The contribution arrives as Lebanon's farm sector faces one of its most difficult periods in years. A damage and loss assessment conducted by FAO with Lebanon's Ministry of Agriculture and the National Council for Scientific Research found that agriculture suffered an estimated $118 million in damages and $586 million in losses from the conflict between October 2023 and November 2024, with Southern Lebanon and the Bekaa Valley the hardest hit. The same assessment put reconstruction and recovery needs at $263 million, with $95 million identified as a priority for 2025/26.
More recent figures underline how fragile the recovery remains. Even after a ceasefire took hold in April 2026, Lebanon's agriculture ministry has estimated that 22% of the country's farmland was damaged by the war, with livestock numbers also down sharply in the south and east.

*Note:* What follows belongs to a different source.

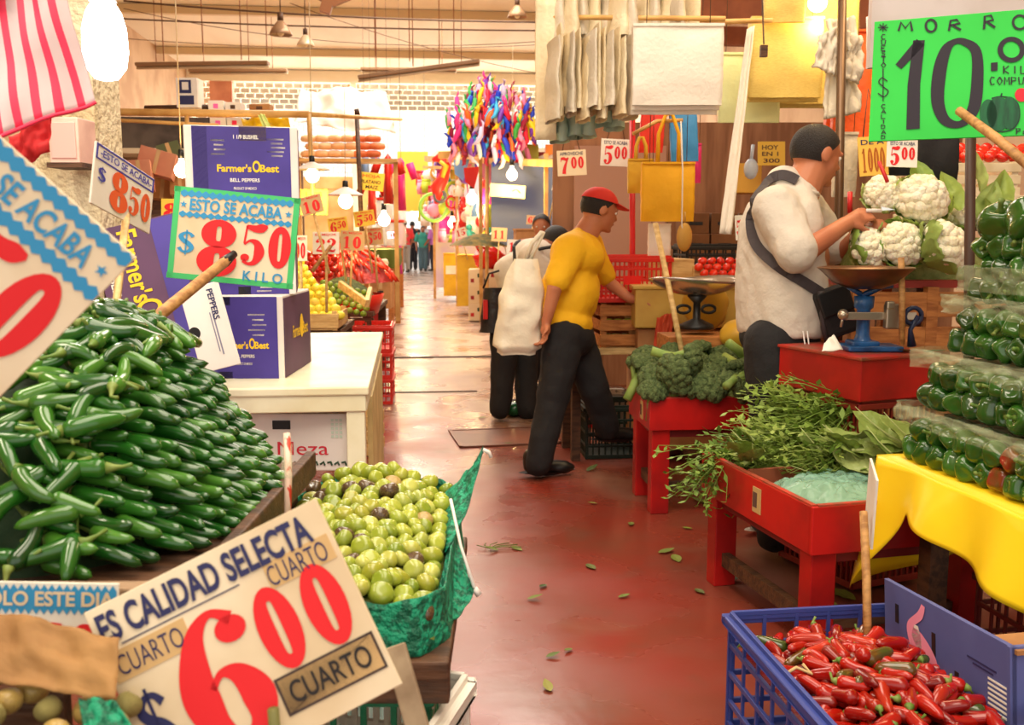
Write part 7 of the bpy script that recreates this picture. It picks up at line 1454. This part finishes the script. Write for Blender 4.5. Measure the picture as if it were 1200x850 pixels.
q = MB(); E_(q, K_(663, 394), (.155, .175, .13), basis(fw))
for h_, k_, a_ in ((hR, kF, aF), (hL_, kB, aB)): q.cap(h_, k_, .112, .088); q.cap(k_, a_.lerp(k_, -.06), .085, .072)
blob(q, 'trousers', blackt, .011, 5, .5, wk, folds(2, .008, 10))
hf = PZ(618, 560, 0); shoe(wk, V((hf.x, hf.y, .012)), fw, mat('black_shoe', (20, 18, 18), .35), 1.1); hb_ = K_(708, 508, .22); shoe(wk, V((hb_.x-.03, hb_.y, max(.03, hb_.z-.05))), fw, mat('black_shoe', (20, 18, 18), .35), 1.1)
hair_cap(wk, LW, rW, Mw, 1.05, -.2)
capm = mat('red_cap', (206, 40, 30), .7)
MB().grid(lambda u, v: LW(-.12+1.12*cos(2*pi*u)*sqrt(max(0, 1-(.25+.75*v)**2)), .9*sin(2*pi*u)*sqrt(max(0, 1-(.25+.75*v)**2)), .22+1.02*(.25+.75*v)), 32, 10, 0, True).build('cap', capm, wk, True)
solid(MB().grid(lambda u, v: LW(.70+.95*v*cos((u-.5)*1.6), .86*sin((u-.5)*2.0)*(1-.25*v), .50-.14*v), 14, 6).build('cap_peak', capm, wk, True), .006)
bg_ = thing('carrier_bag', 'full white carrier bag swinging behind the walker in yellow', 'bag', T(K_(616, 362, -.16)))
MB().grid(lambda u, v: V((.118*(.5+.5*min(1, v*2.6))*(1 if v < .93 else .8)*math.copysign(abs(cos(2*pi*u))**.6, cos(2*pi*u))*(1+.16*noise.noise(V((u*9, v*5, 2))))-.05*v, .075*(.35+.65*min(1, v*2))*(1 if v < .93 else .5)*sin(2*pi*u)*(1+.4*noise.noise(V((u*8, v*6, 5)))), .26-.50*v+.02*noise.noise(V((u*5, v, 8))))), 40, 28, 0, True).build('sack', mat('white_bag_film', (232, 222, 200), .45, bump=.3), bg_, True)
MB().tube([(0, 0, .25), (.03, -.01, .34), (.08, -.03, .40)], .012, 6).tube([(.02, .0, .25), (.06, 0, .33), (.09, -.02, .40)], .012, 6).build('handle', mat('white_bag_film', (232, 222, 200), .45), bg_, True)
# ---------------------------------------------------------------- bending shopper
DB = 6.9
def B_(u, v, dd=0.0): return P(u, v, DB+dd)
sp = thing('person', 'shopper in a white shirt with crossed black straps bending over behind the walker', 'person', None)
fb_ = (RGT*.85+FWD*.5); fb_.z = 0; fb_.normalize(); hs_ = B_(652, 284, .1); Ms = basis(fb_+V((0, 0, -.7)))
q = MB(); LS = add_head(q, hs_, Ms, .098); q.cap(hs_-UP*.03-fb_*.05, B_(632, 298), .06, .075)
s1, s2 = B_(622, 300, -.2), B_(640, 296, .22); q.cap(s1, s2, .075, .075); q.cap(B_(628, 305), B_(604, 348), .13, .13)
e1_, w1_ = B_(650, 335, -.2), B_(676, 338, -.12); q.cap(s1, e1_, .05, .042); q.cap(e1_, w1_, .04, .028); hand_parts(q, w1_, RGT, UP, .95, .8, 1)
e2_, w2_ = B_(660, 328, .2), B_(684, 332, .1); q.cap(s2, e2_, .05, .042); q.cap(e2_, w2_, .04, .028); hand_parts(q, w2_, RGT, UP, .95, .8, -1)
lg = ((B_(592, 368, -.1), B_(590, 425, -.1), B_(586, 476, -.1)), (B_(610, 368, .1), B_(616, 425, .06), B_(618, 478, .02)))
for h_, k_, a_ in lg: q.cap(h_, k_, .085, .06); q.cap(k_, a_, .055, .04)
blob(q, 'body', skin2, .01, 4, .5, sp); face_parts(sp, LS, .098, Ms); hair_cap(sp, LS, .098, Ms, 1.06, -.2)
q = MB(); Bs = basis(fb_+V((0, 0, -.9))); E_(q, B_(626, 306), (.15, .22, .16), basis(fb_)); E_(q, B_(612, 330), (.17, .20, .17), basis(fb_)); q.cap(s1, s2, .095, .095); q.cap(s1, s1.lerp(e1_, .6), .09, .08); q.cap(s2, s2.lerp(e2_, .6), .085, .08); q.cap(B_(598, 318), B_(640, 306), .12, .12)
blob(q, 'shirt', tee, .013, 6, .5, sp, folds(1, .010, 8))
q = MB(); E_(q, B_(602, 358), (.16, .18, .14), basis(fb_))
for h_, k_, a_ in lg: q.cap(h_, k_, .115, .09); q.cap(k_, a_.lerp(k_, -.05), .088, .078)
blob(q, 'trousers', blackt, .013, 5, .5, sp, folds(6, .008, 9))
for (u, v, dd) in ((582, 484, -.1), (613, 489, .0)): c = PZ(u, v, 0); shoe(sp, V((c.x, c.y, .012)), fb_, mat('brown_shoe', (52, 42, 32), .5), 1.1)
strapband([B_(648, 289, -.26), B_(622, 296, -.26), B_(602, 318, -.25), B_(590, 340, -.22)], .022, black, 'strap', sp, -FWD); strapband([B_(602, 288, -.18), B_(603, 306, -.24), B_(600, 325, -.25), B_(600, 340, -.22)], .022, black, 'strap', sp, -FWD)
bb = thing('shopping_bag', 'black shopping bag with a red mark hanging at the bending shopper side', 'bag', T(B_(580, 338, -.2)))
MB().grid(lambda u, v: V((.10*cos(2*pi*u)*(.75+.35*v)*(1+.12*noise.noise(V((u*6, v*4, 4)))), .07*sin(2*pi*u), -.30*v)), 26, 12, 0, True).build('sack', mat('black_film', (34, 32, 34), .35, bump=.3), bb, True); MB().tube([(-.08, 0, 0), (-.04, 0, .1), (.03, 0, .12)], .008, 6).build('handle', black, bb, True)
MB().box((-.07, -.05, -.14), (.03, .05, .13)).build('red_mark', red_paint, bb)
tag(MB().grid(lambda u, v: V((.09*cos(2*pi*u)*sin(pi*v)*(1+.25*noise.noise(V((u*8, v*5, 3)))), .08*sin(2*pi*u)*sin(pi*v), .055-.055*cos(pi*v))), 24, 14, 0, True).build('green_bag', mat('dark_green_film', (20, 84, 44), .2), smooth=True, M=T(PZ(603, 488, 0))), 'dark green plastic bag on the floor between the bending shopper and the aisle', 'bag')
# ---------------------------------------------------------------- far people
def far_person(label, u, vf, h, top, low, ang, arm=.1, hairl=False, legs_split=.09):
    base = PZ(u, vf, 0); t = thing('person', label, 'person', T(base, ang)); k = h/1.7
    q = MB(); Mf = basis(V((1, 0, -.1))); c = V((.03, 0, 1.58*k)); L = add_head(q, c, Mf, .1*k)
    q.cap((0, 0, 1.42*k), (.02, 0, 1.55*k), .06, .055); q.cap((0, -.17*k, 1.38*k), (0, .17*k, 1.38*k), .07, .07); q.cap((0, 0, 1.3*k), (0, 0, .9*k), .13*k, .14*k)
    ar = []
    for s_ in (-1, 1):
        a0, a1, a2 = V((0, s_*.2*k, 1.37*k)), V((-.03+arm*.4, s_*.26*k, 1.1*k)), V((.05+arm, s_*.24*k, .87*k)); ar.append((a0, a1)); q.cap(a0, a1, .05, .042); q.cap(a1, a2, .04, .027); hand_parts(q, a2, V((.3, 0, -1)), V((0, s_*1.0, 0)), .95, .5, 1)
        q.cap((0, s_*.09*k, .88*k), (.02, s_*legs_split*k, .48*k), .085, .06); q.cap((.02, s_*legs_split*k, .48*k), (0, s_*legs_split*k, .06), .055, .04)
    blob(q, 'body', skin2, .014, 3, .5, t); hair_cap(t, L, .1*k, Mf, 1.07, -.6 if hairl else -.2); face_parts(t, L, .1*k, Mf)
    q = MB().ell((0, 0, 1.3*k), (.13, .19*k, .17)).ell((.01, 0, 1.08*k), (.15, .18*k, .2)).ell((0, 0, .93*k), (.145, .18*k, .1))
    for a0, a1 in ar: q.cap(a0, a0.lerp(a1, .8), .075, .07)
    blob(q, 'top', top, .018, 4, .5, t)
    q = MB().ell((0, 0, .9*k), (.14, .17*k, .13))
    for s_ in (-1, 1): q.cap((0, s_*.085*k, .86*k), (.02, s_*legs_split*k, .48*k), .1, .085); q.cap((.02, s_*legs_split*k, .48*k), (0, s_*legs_split*k, .1), .085, .07)
    blob(q, 'trousers', low, .018, 4, .5, t)
    for s_ in (-1, 1): shoe(t, V((-.05, s_*legs_split*k, .012)), V((1, 0, 0)), mat('brown_shoe', (52, 42, 32), .5), 1.05)
    return t
cloth = lambda n, c: mat('cloth_'+n, c, .8)
far_person('shopper in a red top and grey trousers seen from behind far up the aisle', 475, 320, 1.68, cloth('coral', (226, 60, 66)), cloth('grey', (156, 150, 148)), 1.9)
far_person('shopper in all black beside the one in red far up the aisle', 484, 317, 1.66, cloth('black', (34, 32, 40)), cloth('black', (34, 32, 40)), 1.7)
far_person('shopper in a teal top far up the aisle', 496, 318, 1.5, cloth('teal', (60, 160, 150)), cloth('denim', (80, 110, 130)), -1.6)
far_person('shopper in a lilac top and dark trousers by the yellow boxes', 509, 318, 1.64, cloth('lilac', (186, 110, 196)), cloth('ink', (40, 40, 56)), 2.6, .2, True)
far_person('distant figure with grey top behind the shopper in teal', 499, 312, 1.66, cloth('silver', (176, 172, 176)), cloth('dusk', (70, 66, 80)), -1.4)
bs = P(634, 262, 9.6); far_person('dark haired stallholder behind the counter, mostly hidden by the walker', 634, 455, 1.45, cloth('black', (34, 32, 40)), cloth('black', (34, 32, 40)), -1.8)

A joint IPC food security analysis released by the Ministry of Agriculture, FAO, and the World Food Program found that nearly 1.24 million people, close to one in four Lebanese, are projected to face crisis-level food insecurity or worse between April and August 2026, a sharp deterioration from the roughly 874,000 people affected between November 2025 and March 2026.
The Italian contribution follows a memorandum of understanding recently signed between Lebanon's and Italy's agriculture ministries aimed at deepening cooperation on agricultural development, sustainability, and production support. Lebanon's Ministry of Agriculture frames the program as one strand of a wider effort by Agriculture Minister Nizar Hani to rally international donors behind the sector, protect farmer livelihoods, and shore up food security nationally.
That international mobilization is intensifying as funding elsewhere comes under pressure. FAO has said it needs roughly $19 million in emergency assistance for Lebanon, even as the organization's global budget shrinks, a squeeze worsened after the United States withdrew a $300 million contribution, roughly 14% of FAO's total budget, in January 2026. Other donors have also stepped in this year: Switzerland pledged CHF 7.5 million (about $9.6 million) in March 2026 for humanitarian aid spanning Lebanon, Syria, and Iran. FAO's newly launched 2026 Global Emergency and Resilience Appeal separately seeks over $519 million for the wider Near East and North Africa region, including Lebanon, as part of a $2.5 billion global appeal.
Italy's contribution is a strategic investment in reviving agricultural production, strengthening food systems, and building the resilience of Lebanon's rural communities. The support plays a pivotal role in ensuring that those who feed the country are not left to withstand the lasting costs of war alone.